Below are some records; quote exactly the lines from the one that contains "Generate a Blender" through the one that contains "CX, CY = 1000.0, 590.0", inclusive, and no others.

++++++

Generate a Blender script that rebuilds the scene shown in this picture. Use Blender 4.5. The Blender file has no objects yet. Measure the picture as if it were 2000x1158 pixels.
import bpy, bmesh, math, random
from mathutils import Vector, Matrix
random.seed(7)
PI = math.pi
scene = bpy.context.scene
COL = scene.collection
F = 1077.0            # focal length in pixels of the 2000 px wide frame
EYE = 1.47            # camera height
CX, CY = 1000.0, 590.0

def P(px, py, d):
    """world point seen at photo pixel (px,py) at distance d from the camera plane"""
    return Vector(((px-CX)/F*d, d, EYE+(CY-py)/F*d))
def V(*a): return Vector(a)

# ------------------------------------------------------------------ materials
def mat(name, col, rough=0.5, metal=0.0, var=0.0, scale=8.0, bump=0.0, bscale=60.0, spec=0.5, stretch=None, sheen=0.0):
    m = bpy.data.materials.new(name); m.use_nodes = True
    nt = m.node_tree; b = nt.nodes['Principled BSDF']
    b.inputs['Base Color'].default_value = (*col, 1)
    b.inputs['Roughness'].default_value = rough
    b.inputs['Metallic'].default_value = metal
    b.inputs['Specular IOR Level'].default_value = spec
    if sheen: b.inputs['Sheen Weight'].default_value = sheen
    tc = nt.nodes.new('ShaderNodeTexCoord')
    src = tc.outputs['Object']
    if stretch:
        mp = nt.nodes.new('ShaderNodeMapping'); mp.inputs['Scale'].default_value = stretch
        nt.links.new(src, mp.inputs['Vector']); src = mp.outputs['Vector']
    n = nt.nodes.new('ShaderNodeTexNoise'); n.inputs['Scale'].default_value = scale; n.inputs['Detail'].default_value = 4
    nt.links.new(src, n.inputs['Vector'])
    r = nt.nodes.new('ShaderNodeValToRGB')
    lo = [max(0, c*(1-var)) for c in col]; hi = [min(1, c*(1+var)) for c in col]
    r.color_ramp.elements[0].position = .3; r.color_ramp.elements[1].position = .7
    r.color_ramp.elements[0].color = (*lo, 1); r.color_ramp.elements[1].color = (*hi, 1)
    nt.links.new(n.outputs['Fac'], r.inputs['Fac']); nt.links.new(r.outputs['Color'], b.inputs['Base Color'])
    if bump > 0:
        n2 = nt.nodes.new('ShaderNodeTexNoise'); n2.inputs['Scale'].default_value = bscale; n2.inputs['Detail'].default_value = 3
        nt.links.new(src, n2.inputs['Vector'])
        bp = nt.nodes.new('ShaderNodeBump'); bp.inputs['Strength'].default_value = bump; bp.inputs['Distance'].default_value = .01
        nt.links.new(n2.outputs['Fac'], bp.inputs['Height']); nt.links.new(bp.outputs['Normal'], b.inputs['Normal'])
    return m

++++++

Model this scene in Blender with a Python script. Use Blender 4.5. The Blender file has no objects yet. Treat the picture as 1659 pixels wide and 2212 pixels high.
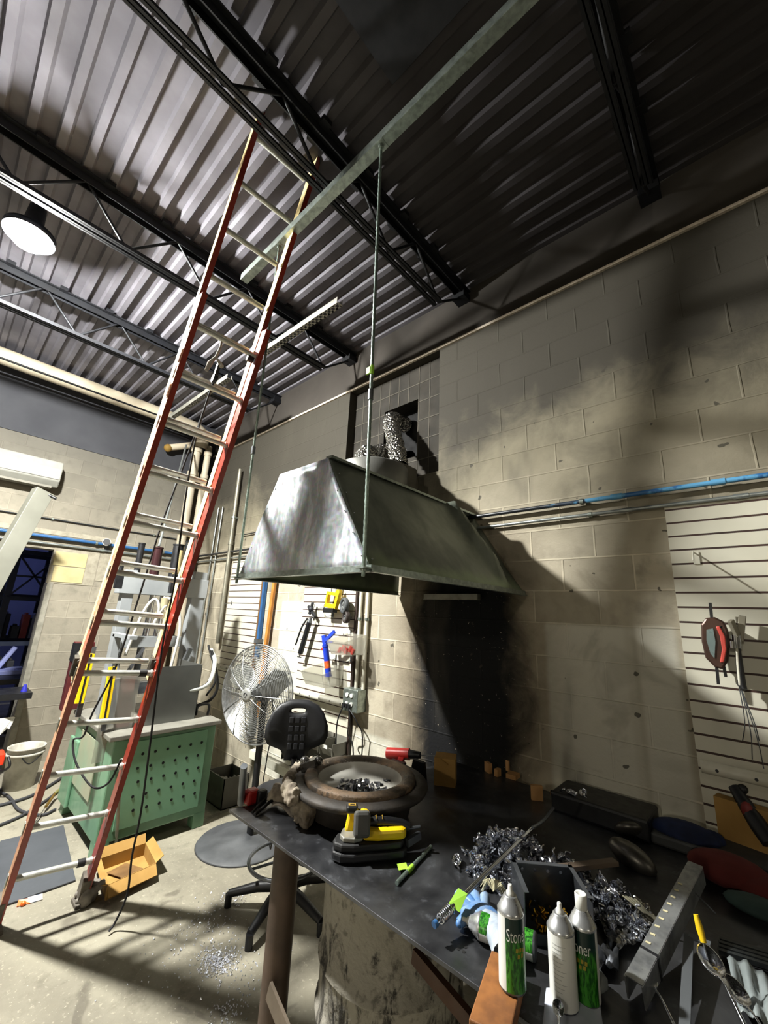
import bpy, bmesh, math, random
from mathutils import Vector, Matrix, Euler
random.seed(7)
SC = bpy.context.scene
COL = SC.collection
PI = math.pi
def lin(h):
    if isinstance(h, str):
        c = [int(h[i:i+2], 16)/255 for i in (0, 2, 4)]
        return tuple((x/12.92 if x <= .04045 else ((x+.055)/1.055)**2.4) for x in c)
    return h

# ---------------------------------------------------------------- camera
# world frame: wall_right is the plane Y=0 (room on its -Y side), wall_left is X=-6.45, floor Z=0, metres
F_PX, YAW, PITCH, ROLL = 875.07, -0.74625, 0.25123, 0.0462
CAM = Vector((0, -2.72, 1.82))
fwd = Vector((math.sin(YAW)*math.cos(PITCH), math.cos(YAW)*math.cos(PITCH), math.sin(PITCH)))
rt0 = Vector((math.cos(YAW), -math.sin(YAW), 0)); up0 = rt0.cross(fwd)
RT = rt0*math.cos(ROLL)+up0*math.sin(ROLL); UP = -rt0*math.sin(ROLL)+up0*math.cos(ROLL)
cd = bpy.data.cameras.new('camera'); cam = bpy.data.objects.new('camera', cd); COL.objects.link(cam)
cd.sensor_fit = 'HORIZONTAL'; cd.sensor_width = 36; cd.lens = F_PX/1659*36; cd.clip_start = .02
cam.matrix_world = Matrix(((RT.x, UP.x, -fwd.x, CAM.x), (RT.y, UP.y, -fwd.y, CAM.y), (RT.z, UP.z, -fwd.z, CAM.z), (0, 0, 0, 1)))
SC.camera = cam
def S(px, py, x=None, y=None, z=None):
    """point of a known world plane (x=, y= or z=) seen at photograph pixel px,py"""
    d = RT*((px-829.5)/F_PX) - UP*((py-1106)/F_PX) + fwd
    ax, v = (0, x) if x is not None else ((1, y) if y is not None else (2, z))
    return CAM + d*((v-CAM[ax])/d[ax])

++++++

__Completed exercise__:
Generate a Blender script that rebuilds the scene shown in this picture. Use Blender 4.5. The Blender file has no objects yet. Measure the picture as if it were 2000x1158 pixels.
import bpy, bmesh, math, random
from mathutils import Vector, Matrix
random.seed(7)
PI = math.pi
scene = bpy.context.scene
COL = scene.collection
F = 1077.0            # focal length in pixels of the 2000 px wide frame
EYE = 1.47            # camera height
CX, CY = 1000.0, 590.0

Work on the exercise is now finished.